>> START Data shown

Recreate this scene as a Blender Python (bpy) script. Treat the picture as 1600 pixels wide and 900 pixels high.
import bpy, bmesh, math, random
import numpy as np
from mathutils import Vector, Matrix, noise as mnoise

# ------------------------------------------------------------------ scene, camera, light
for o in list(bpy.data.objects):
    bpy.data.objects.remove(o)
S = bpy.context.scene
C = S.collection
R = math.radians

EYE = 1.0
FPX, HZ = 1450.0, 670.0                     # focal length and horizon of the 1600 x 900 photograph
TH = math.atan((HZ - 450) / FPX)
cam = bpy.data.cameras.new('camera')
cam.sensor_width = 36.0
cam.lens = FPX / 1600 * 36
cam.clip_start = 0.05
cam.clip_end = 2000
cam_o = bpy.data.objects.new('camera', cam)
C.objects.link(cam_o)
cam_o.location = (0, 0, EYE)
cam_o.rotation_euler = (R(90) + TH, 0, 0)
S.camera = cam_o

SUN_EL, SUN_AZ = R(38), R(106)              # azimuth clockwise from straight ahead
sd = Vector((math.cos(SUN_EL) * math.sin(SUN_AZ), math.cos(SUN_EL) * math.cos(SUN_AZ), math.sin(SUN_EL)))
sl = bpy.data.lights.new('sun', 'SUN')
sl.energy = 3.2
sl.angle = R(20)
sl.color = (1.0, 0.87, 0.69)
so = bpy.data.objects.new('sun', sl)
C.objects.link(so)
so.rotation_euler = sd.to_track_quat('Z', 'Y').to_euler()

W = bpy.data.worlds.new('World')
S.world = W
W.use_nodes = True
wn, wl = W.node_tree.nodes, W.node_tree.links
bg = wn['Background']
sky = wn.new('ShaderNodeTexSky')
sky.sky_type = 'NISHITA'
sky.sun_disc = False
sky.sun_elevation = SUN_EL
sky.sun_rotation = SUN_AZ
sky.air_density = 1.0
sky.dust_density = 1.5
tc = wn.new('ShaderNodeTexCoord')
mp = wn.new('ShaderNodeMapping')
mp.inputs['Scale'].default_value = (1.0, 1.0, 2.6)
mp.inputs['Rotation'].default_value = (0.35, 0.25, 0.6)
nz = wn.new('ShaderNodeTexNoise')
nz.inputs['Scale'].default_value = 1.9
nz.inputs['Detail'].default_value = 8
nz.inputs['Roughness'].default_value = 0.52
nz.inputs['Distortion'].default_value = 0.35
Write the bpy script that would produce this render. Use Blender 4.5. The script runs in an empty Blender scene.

>> END Data shown

Problem to work on.
Copy each line that contains the word "script".

Response.
Recreate this scene as a Blender Python (bpy) script. Treat the picture as 1600 pixels wide and 900 pixels high.
Write the bpy script that would produce this render. Use Blender 4.5. The script runs in an empty Blender scene.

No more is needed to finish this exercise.